Aquella mujer
tenía una enfermiza obsesión por quemar uno de mis libros. Era incendiaria.
Creo que a la luz de una biblioteca donde flotaba el aire cansado de su
personaje, decidió que aquella obra sería abrasada por el fuego y cumplió su amenaza. Parece que las
temblorosas sombras del tiempo perdido en la lectura la empujaron a ello. Yo no
podría hacerle ningún reproche. A lo
sumo alejarme para evitar que la lumbre de su mechero alcance mi cuerpo.
Los que le
tratamos tenemos la sensación de haber conocido a un demonio, un demonio
sensacionalmente demoníaco, como lo demuestra el hecho de que fuera mi único
compañero de trabajo que se negó a darme el pésame por la muerte de mi padre. Creo
que se llamaba Antonio. Por entonces vivía con su viejo al tiempo que
soñaba con lugares lejanos hablando otras lenguas. Pero nunca salió de la
barriada de Pedregalejo. Vestía siempre con la ropa indicadora de esa
cosa terrible que se llama el indecente gusto del cateto. Me cuentan que odiaba
mi popularidad entre los estudiantes y hasta mi heterosexualidad. El tipo
rezumaba odio y segregaba grandes dosis de soledad. Hoy, a pesar de los años trascurridos, sigue desamparado
y su triste historia hace gemir a las cuerdas
de los barcos. No creo necesario señalar al lector la pobreza espiritual del personaje
que se sigue quemando en su infierno particular.
Un hispalense
me abroncó en la avenida del Mediterráneo por el título de una de mis creaciones
literarias: “Memorias de un prepucio colorado”. Le dije que el
título no abarca el verdadero secreto de la obra. Para mi sorpresa me recitó de
memoria todo el prólogo del libro. Sin anestesia, ni previo aviso. Puede que
fuesen mis carcajadas, pero el ofendido terminó confesándome que lo que no le
gustó en realidad es que le dedicara mi primera novela a su mujer. Sólo
entonces me di cuenta de que el tipejo debió quedarse en la primera temporada
de la serie “Cuéntame”.
Algunas
personas pueden llegar a ser tenidas por animales racionales, alguna vez, muy
de tarde en tarde, esporádicamente, pero no es el caso de la señora que vino
acompañada de su anciana madre a uno de mis tours en la Cueva del Tesoro.

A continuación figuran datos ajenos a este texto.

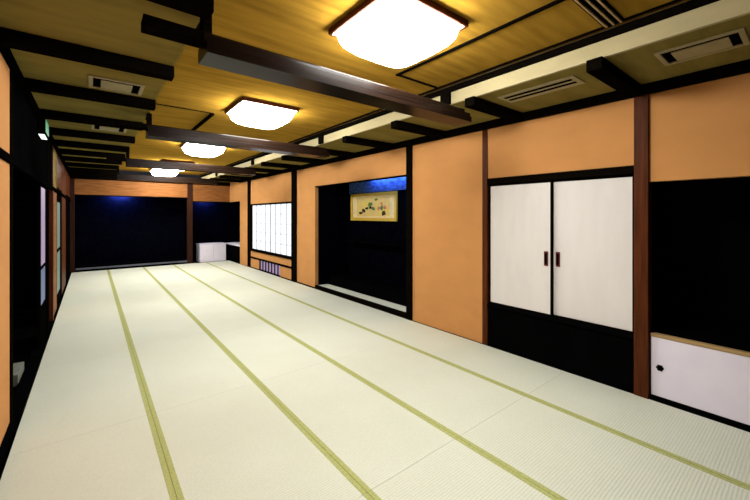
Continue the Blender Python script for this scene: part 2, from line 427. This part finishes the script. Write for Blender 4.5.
# ------------------------------------------------------------------ far wall and its alcoves
wallboxes('wall_far', M['lintel'], [(XL-.08, 2.56, YF, YF+.08, 2.24, ZS), (2.68, XR+.08, YF, YF+.08, 2.12, ZS)])
pillar(2.54, 2.70, YF-.03, YF+.1, 2.70, 'postdark', 'dark brown pillar between the two black alcoves at the far end')
pillar(XL-.02, XL+.10, YF-.03, YF+.1, 2.70, 'postdark', 'dark red brown pillar at left corner of the far end')
FB = 14.35
wallboxes('wall_far_alcove', M['navy'], [(-.56, 4.75, FB, FB+.06, -.03, 2.6), (-.6, -.5, YF, FB, -.03, 2.6), (2.60, 2.66, YF+.1, FB, -.03, 2.6), (4.7, 4.76, 12.2, FB, -.03, 2.6), (X2, 4.7, 12.2, 12.25, -.03, 2.6)])
wallboxes('ceiling_far_alcove', M['navy'], [(-.6, 4.76, YF+.08, FB+.06, 2.55, 2.6), (X2, 4.76, 12.2, YF+.08, 2.3, 2.36)])
struct(B(XL, 2.56, YF-.012, YF+.09, 2.215, 2.245, bev=.003).build('trim_11', M['dark']))
struct(B(2.68, XR+.08, YF-.012, YF+.09, 2.095, 2.125, bev=.003).build('trim_12', M['dark']))
ap = thing('alcove_platform', 'long low black platform with grey painted sheen on its front edge in wide far alcove', 'platform', (XL+.12, YF+.01, -.03))
B(0, 2.93, .03, .9, 0, .13, bev=.004).build('platform_board', M['black'], ap)
B(0, 2.93, 0, .0295, .085, .135, bev=.004).build('front_edge', mat('grey_edge_sheen', (.10, .11, .15, 1), .35, .5, .3, (3, 9, 9)), ap)  # grey colour stands in for light reflecting off the black platform edge
B(0, 2.93, .002, .0295, 0, .0845).build('kick_board', M['black'], ap)
tube_lamp((.75, FB-.16, 2.43), 'x', .45, 'blue tube lamp in the wide far alcove, behind its lintel', 220)
tube_lamp((3.25, FB-.16, 2.36), 'x', .4, 'blue tube lamp in the narrow far alcove, behind its lintel', 120)
c = thing('low_cabinet', 'low white cabinet in the narrow alcove at the far end', 'cabinet', (2.95, YF+.03, -.03))
B(0, .86, .014, .6, .03, .63, bev=.003).build('cabinet_body', M['white'], c)
B(-.01, .87, 0, .61, .631, .66, bev=.003).build('cabinet_top', M['white'], c)
B(.02, .84, .03, .58, 0, .029).build('cabinet_base', M['black'], c)
for a, b in ((.01, .43), (.435, .85)):
    B(a, b, 0, .0135, .035, .625, bev=.002).build('cabinet_door', M['white'], c)
c = thing('side_cabinet', 'small black cabinet with white top beside the low white cabinet at far right corner', 'cabinet', (3.95, 12.35, -.03))
B(0, .7, 0, 1.5, 0, .60, bev=.004).build('cabinet_body', M['black'], c)
B(-.01, .71, -.01, 1.51, .601, .65, bev=.003).build('cabinet_top', M['white'], c)

# ------------------------------------------------------------------ left wall
XW = XL-.08
wallboxes('wall_left', M['plaster'], [(XW, XL, YB, 3.81, 0, ZS), ])
wallboxes('wall_left', M['lintel'], [(XW, XL, 7.57, 8.4, 0, 2.08)])
wallboxes('wall_left', M['soffit'], [(XW, XL, 7.45, 8.4, 2.08, ZS)])
wallboxes('wall_left', M['post'], [(XW, XL, 9.85, YF, 2.15, ZS), (XW, XL, 9.85, 11.2, -.03, 2.15), (XW, XL, 8.4, 9.85, 2.15, ZS)])
wallboxes('wall_left_transom', M['black'], [(XW, XL, 3.81, 7.45, 2.08, ZS), (XW, XL, 11.2, YF, 0, 2.15)])
struct(B(XL, XL+.02, YB, YF-.05, 2.03, 2.09, bev=.004).build('trim_13', M['black']))
struct(B(XL, XL+.014, YB, 3.81, -.03, .10, bev=.003).build('baseboard_left', M['black']))
struct(B(XW, XL+.033, 3.812, YF-.04, -.03, .004, bev=.001).build('trim_14', M['black']))
wallboxes('wall_corridor', M['black'], [(-1.75, -1.7, 3.5, 10, -.03, 2.4), (-1.7, XW, 3.7, 3.75, -.03, 2.4), (-1.7, XW, 9.9, 9.95, -.03, 2.4), (-1.7, XW, 3.5, 10, 2.3, 2.36)])
pillar(XW, XL+.01, 3.79, 3.87, 2.74, 'dark', 'dark pillar at the left edge of the photo beside the black opening')
pillar(XW, XL+.012, 6.70, 6.80, 2.74, 'dark', 'dark pillar on left wall just beyond the lilac paper screen')
pillar(XW, XL+.014, 7.45, 7.56, 2.74, 'post', 'red brown pillar on left wall beyond the lilac paper screen')
s = thing('paper_screen', 'tall narrow lilac paper screen standing in the left wall opening', 'screen', (XL-.04, 6.0, 0.004))
B(0, .03, 0, .04, 0, 2.02, bev=.003).build('screen_stile', M['dark'], s)
B(0, .03, .64, .68, 0, 2.02, bev=.003).build('screen_stile', M['dark'], s)
B(.008, .022, .04, .64, 1.0, 2.0).build('paper_pane', M['shojidim'], s)
B(0, .03, .04, .64, .96, 1.0).build('screen_rail', M['dark'], s)
B(.008, .022, .04, .64, .5, .96).build('glass_pane', M['shojiblue'], s)
B(.006, .024, .04, .64, 0, .5).build('kick_panel', M['black'], s)
w3 = struct(bpy.data.objects.new('window_3', None)); COL.objects.link(w3); w3.location = (XL-.05, 8.6, 0)
B(0, .04, 0, .06, .0, 2.08).build('window_stile', M['dark'], w3)
B(0, .04, 1.2, 1.25, .0, 2.08).build('window_stile', M['dark'], w3)
B(.015, .02, .06, 1.2, 1.0, 1.9).build('window_pane', M['greenlit'], w3)
B(.015, .02, .06, 1.2, .14, .96).build('window_pane', M['greenlit'], w3)
B(0, .04, .06, 1.2, .96, 1.0).build('window_rail', M['dark'], w3)
B(0, .04, .06, 1.2, 0, .14).build('window_rail', M['dark'], w3)
B(0, .04, .06, 1.2, 1.9, 2.08).build('window_rail', M['dark'], w3)
tag(B(-.72, -.56, 4.9, 5.3, -.03, .09, bev=.008).build('low_block', M['grey']), 'small grey block on the floor inside the black left opening', 'box')  # plain low block filling in for a pale patch at floor level
e = thing('exit_sign', 'small green and white lit exit sign high on the left wall', 'exit sign', (XL, 5.5, 2.57))
B(0, .07, 0, .38, 0, .19, bev=.006).build('sign_housing', M['dark'], e)
B(.0701, .074, .02, .36, .03, .17).build('sign_face', M['signgreen'], e)
B(.01, .06, .02, .36, -.006, -.0005).build('light_slot', M['signwhite'], e)

# ------------------------------------------------------------------ unseen wall behind the camera, set close and black to cut bounce
wallboxes('wall_back_unseen', M['black'], [(XL-.1, XR+.1, YB-.1, YB, -.03, ZC+.05)])

# ------------------------------------------------------------------ camera, world, view
cam = bpy.data.cameras.new('camera'); co = bpy.data.objects.new('camera', cam); COL.objects.link(co)
F = 355.6
cam.sensor_fit = 'HORIZONTAL'; cam.sensor_width = 36; cam.lens = F/750*36; cam.shift_y = -35/750
cam.clip_start = .02
co.location = (0, 0, 1.65); co.rotation_euler = (math.pi/2, 0, -math.atan(283.5/F))
scn.camera = co
wd = bpy.data.worlds.new('world'); scn.world = wd; wd.use_nodes = True
wd.node_tree.nodes['Background'].inputs['Color'].default_value = (.02, .02, .025, 1)
vs = scn.view_settings
vs.view_transform = 'Standard'; vs.look = 'None'; vs.gamma = 1; vs.use_curve_mapping = False; vs.exposure = 0.0
scn.cycles.max_bounces = 8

Al acabar, una hora después de lo previsto- en realidad tuvimos que ir al paso
de las muñecas de famosa que se dirigen al Portal porque la anciana era
contemporánea de Nefertiti- la arpía subió a dirección para pedir que
jamás me dejaran organizar visita alguna a la gruta. Justificaba su petición afirmando que yo había escrito artículos terribles contra la Junta de
Andalucía.
Si no hubiera escrito me habría ahorrado muchos problemas. Sin embargo, escribir es
mi destino. Es la forma en la que yo me defiendo de un mundo hostil. La manera
en la que doy mi versión de las cosas. Escribo porque, francamente, el resto
de las cosas se me dan mucho peor. Escribo buscando la adjetivación
perfecta que ilumine el alma de mis lectores. Escribo porque soy
infinitamente mejor que todos esos que
comienzan quemando una obra y terminan chamuscando a su creador. Ellos son el
fuego exterminador y un servidor es el agua que apaga las llamas de su particular averno.